Le retour de Tranquillo Barnetta

Nonobstant l’improbable Cekulajevs, il y a cinq buteurs qui affolent la statistique en Europe cette saison, Messi, Ronaldo, Gomez, van Persie et Huntelaar, ça fait deux Hollandais. Sachant qu’aussi bien le Gunner que le Hunter sont plus à l’aise en unique attaquant de pointe dans un 4-2-3-1 ou un 4-3-3 qu’à deux attaquants dans un 4-4-2, ça promet quelques nuits blanches à l’entraîneur batave Bert van Marwiijk, lequel pourrait être amené à sacrifier un attaquant à près (ou plus) de cinquante buts dans la saison pour privilégier la cohérence du système. Tu vas me dire, ce sont des problèmes de riches, il y en a d’autres qui doivent choisir entre Derdiyok, invisible samedi, et Ben Khalifa. Puisque l’on aborde le sujet, Ottmar Hitzfeld aura noté avec plaisir la première apparition cette saison en Bundesliga de Tranquillo Barnetta, de retour après une longue blessure. C’est une bonne nouvelle, même si le Suisse n’est pas parvenu à relancer une équipe de Leverkusen bien pâle samedi. En revanche, Schalke nous a fait assez forte impression avec un match maîtrisé de bout en bout. Dans la course à la troisième place, la dynamique actuelle apparaît bien plus favorable aux Knappen qu’aux Fohlen de Gladbach. A défaut d’un énième titre de vice-champion, les Königsblauen pourraient donc bien hériter d’un titre de vice vice-champion d’Allemagne.

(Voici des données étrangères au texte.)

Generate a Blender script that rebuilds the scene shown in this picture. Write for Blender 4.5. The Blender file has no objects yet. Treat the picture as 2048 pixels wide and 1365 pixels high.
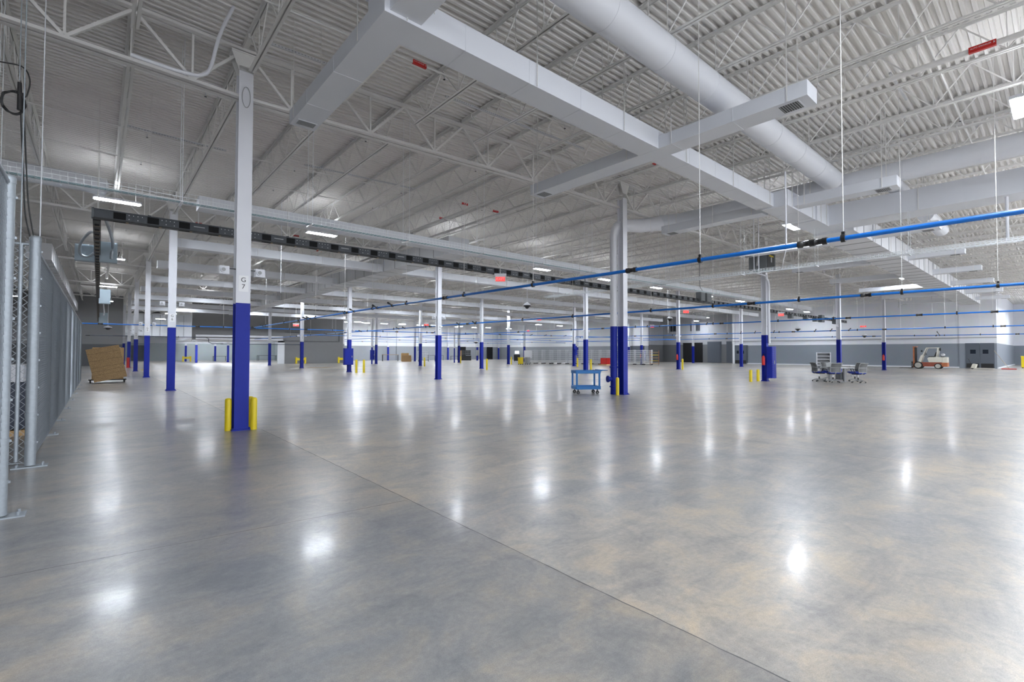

Schalke 04 – Bayer 04 Leverkusen 2-0 (1-0)

Veltins-Arena, 61’673 spectateurs (guichets fermés).
Arbitre : M. Aytekin.
Buts : 18e Huntelaar (1-0), 86e Huntelaar (2-0).
Schalke 04 : Hildebrand; Uchida, Papadopoulos, Matip, Fuchs; Jones, Holtby (86e Höger); Farfan (87e Pukki), Raul, Draxler (76e Obasi); Huntelaar.
Leverkusen : Leno; Da Costa (28e Derdiyok), Schwaab, Toprak, Kadlec (65e Oczipka); Castro, Reinartz, Rolfes; Schürrle (71e Barnetta), Kiessling, Renato Augusto.
Cartons jaunes : 11e Kadlec, 59e Toprak, 75e Jones.
Notes : Schalke sans Unnerstall, Fährmann, Metzelder ni Höwedes (blessés), Leverkusen sans Adler, Corluka, Ballack, Bender ni Sam (blessés).